▶ **Supplied information**:
____________________

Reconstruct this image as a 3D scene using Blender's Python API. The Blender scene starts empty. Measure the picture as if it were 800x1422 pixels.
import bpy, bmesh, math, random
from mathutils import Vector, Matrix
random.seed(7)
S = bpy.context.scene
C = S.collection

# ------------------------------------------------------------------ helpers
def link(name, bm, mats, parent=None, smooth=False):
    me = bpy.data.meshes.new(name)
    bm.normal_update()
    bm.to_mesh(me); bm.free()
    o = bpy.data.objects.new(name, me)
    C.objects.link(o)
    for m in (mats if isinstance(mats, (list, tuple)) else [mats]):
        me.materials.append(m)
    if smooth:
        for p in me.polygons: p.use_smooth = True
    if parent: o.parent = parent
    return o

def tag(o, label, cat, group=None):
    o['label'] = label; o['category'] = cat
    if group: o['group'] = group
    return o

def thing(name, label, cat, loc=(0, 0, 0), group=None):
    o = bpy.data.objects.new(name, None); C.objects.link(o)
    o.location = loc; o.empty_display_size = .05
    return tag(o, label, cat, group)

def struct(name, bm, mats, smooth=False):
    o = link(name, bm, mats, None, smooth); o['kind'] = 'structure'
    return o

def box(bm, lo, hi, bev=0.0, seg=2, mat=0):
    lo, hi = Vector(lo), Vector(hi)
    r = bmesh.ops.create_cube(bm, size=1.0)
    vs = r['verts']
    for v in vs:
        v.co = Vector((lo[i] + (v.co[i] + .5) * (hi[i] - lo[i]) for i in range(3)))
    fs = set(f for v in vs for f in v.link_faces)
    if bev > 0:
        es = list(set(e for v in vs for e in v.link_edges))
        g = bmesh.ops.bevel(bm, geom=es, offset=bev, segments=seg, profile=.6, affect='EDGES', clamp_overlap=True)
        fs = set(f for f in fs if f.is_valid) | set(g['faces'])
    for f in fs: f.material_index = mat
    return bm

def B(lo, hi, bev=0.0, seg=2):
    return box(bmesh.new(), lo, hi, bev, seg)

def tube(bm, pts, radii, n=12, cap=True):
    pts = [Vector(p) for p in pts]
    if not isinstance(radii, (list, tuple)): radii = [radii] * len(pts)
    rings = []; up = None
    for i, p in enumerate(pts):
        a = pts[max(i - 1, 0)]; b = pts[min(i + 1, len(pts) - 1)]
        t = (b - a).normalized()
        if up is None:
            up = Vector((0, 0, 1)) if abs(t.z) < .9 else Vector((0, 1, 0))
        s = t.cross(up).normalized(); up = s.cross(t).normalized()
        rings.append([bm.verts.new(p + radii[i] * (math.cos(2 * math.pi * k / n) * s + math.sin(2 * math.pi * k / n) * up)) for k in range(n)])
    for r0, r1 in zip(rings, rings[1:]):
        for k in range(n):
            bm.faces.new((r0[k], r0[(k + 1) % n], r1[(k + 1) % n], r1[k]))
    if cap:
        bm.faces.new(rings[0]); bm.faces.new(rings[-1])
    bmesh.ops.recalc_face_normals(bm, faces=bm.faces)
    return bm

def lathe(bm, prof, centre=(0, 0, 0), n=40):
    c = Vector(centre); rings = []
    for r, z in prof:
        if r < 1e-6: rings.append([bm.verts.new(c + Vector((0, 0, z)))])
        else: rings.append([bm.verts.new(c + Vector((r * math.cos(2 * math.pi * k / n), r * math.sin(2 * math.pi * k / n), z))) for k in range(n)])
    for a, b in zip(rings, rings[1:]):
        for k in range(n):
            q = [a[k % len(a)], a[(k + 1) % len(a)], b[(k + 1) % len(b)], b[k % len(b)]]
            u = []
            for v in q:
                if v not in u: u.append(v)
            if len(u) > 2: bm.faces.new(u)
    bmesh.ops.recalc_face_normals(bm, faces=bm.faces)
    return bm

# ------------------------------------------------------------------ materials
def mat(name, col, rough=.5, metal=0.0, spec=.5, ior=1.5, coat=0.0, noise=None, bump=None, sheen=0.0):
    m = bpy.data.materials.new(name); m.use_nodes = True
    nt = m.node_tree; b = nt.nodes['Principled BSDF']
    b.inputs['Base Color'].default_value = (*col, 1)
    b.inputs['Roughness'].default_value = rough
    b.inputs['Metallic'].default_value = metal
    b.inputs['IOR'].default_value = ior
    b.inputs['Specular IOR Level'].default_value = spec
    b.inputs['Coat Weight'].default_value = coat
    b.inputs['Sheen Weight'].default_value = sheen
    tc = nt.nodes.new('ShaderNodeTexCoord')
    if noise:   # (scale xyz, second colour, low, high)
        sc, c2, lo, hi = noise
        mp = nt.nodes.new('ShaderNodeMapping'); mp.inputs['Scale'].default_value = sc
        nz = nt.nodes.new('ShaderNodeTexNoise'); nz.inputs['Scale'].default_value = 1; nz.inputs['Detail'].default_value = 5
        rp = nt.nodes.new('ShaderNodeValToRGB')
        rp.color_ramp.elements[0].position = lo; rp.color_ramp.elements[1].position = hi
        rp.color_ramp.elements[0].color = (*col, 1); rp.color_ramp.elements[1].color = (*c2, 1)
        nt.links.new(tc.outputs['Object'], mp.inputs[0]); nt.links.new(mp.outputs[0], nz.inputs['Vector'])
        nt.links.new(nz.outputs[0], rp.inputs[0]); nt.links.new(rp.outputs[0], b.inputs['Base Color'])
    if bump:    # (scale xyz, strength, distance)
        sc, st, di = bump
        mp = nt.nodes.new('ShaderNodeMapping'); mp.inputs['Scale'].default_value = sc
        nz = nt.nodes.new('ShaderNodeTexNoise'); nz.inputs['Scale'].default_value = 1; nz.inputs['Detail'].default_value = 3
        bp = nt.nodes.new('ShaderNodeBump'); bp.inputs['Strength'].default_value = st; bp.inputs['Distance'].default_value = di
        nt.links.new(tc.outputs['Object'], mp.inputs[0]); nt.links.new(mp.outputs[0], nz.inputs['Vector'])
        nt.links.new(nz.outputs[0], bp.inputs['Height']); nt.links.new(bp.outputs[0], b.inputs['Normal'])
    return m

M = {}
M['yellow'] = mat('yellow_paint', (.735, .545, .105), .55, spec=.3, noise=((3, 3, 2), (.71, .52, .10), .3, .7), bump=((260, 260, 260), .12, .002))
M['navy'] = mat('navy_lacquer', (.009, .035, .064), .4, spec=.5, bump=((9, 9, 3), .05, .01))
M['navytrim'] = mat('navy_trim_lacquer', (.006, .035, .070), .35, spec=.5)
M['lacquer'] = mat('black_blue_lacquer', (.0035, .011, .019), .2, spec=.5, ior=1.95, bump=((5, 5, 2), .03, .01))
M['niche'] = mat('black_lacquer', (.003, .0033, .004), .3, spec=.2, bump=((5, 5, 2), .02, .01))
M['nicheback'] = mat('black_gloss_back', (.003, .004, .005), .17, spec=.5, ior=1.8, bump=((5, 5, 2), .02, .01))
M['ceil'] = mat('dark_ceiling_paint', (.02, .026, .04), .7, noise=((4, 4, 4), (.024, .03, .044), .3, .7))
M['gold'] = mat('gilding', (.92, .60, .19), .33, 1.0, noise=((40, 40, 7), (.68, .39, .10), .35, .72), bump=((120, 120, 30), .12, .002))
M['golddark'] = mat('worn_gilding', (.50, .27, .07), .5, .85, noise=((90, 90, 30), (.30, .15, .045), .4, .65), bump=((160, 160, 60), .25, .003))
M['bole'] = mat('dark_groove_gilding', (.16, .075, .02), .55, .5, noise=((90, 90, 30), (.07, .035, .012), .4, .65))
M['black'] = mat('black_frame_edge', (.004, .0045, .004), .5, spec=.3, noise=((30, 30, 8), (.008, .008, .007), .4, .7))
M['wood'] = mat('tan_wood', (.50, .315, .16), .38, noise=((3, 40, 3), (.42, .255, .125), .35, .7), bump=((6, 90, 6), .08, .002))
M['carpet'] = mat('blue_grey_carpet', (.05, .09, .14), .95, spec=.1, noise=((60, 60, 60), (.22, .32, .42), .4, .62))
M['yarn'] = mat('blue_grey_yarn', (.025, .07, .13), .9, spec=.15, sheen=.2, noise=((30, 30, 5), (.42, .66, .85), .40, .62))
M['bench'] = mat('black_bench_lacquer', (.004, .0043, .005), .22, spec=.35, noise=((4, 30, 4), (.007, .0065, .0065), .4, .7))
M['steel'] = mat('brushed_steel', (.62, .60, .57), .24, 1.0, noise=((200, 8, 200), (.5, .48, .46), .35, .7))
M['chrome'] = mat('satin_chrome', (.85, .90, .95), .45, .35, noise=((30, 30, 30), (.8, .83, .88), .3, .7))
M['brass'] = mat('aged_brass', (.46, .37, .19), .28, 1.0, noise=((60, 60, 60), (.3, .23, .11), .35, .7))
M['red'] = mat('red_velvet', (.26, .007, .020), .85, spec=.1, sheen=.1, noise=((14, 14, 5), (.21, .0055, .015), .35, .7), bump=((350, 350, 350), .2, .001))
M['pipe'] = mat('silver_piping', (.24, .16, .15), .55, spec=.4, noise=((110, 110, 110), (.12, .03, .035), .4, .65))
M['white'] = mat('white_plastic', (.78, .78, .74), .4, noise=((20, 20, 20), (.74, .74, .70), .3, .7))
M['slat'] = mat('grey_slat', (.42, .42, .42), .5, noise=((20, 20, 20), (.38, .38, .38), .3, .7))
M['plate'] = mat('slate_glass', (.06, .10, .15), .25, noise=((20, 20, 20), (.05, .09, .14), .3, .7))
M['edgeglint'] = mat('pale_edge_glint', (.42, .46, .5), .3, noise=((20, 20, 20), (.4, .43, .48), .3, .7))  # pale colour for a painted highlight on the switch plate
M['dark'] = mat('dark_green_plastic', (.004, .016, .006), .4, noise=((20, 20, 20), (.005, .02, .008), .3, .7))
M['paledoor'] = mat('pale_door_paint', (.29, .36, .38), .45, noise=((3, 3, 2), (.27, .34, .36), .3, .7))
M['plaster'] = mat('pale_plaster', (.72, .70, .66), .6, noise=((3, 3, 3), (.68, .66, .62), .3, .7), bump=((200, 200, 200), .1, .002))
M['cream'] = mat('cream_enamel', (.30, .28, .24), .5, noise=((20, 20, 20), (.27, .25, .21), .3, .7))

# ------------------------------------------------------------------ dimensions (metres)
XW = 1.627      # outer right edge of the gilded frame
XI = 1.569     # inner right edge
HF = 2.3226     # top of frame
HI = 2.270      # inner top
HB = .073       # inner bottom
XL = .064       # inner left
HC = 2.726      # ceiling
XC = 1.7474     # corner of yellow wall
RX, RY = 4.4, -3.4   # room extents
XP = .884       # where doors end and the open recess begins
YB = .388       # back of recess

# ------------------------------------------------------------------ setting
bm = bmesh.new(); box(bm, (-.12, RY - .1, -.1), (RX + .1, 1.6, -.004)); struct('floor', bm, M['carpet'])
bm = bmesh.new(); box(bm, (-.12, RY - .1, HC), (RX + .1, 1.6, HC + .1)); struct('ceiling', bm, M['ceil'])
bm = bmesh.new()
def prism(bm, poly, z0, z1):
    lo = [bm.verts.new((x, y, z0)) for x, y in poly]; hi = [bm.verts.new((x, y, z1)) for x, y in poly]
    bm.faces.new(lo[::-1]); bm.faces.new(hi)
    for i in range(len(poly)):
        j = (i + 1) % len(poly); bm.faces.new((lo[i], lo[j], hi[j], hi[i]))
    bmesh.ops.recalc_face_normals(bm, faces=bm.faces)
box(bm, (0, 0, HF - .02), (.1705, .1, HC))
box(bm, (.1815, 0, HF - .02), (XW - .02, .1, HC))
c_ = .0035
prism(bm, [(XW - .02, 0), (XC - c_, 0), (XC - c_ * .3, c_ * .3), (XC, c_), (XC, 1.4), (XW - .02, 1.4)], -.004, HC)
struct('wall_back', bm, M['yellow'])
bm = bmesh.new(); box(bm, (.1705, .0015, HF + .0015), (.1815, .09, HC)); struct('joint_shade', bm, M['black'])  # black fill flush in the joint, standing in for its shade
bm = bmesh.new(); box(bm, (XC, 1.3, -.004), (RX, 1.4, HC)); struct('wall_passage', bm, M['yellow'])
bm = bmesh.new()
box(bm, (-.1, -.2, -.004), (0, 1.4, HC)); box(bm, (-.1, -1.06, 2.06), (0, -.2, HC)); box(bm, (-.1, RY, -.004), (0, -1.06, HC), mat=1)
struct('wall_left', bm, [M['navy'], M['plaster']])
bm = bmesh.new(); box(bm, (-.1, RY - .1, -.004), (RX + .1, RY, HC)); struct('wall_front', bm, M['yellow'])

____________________

What is needed is an exact copy of the lines from the start of the listing through the line where "C = S.collection" sits, please, both end lines included and nothing more.

▶ **Result**:
Reconstruct this image as a 3D scene using Blender's Python API. The Blender scene starts empty. Measure the picture as if it were 800x1422 pixels.
import bpy, bmesh, math, random
from mathutils import Vector, Matrix
random.seed(7)
S = bpy.context.scene
C = S.collection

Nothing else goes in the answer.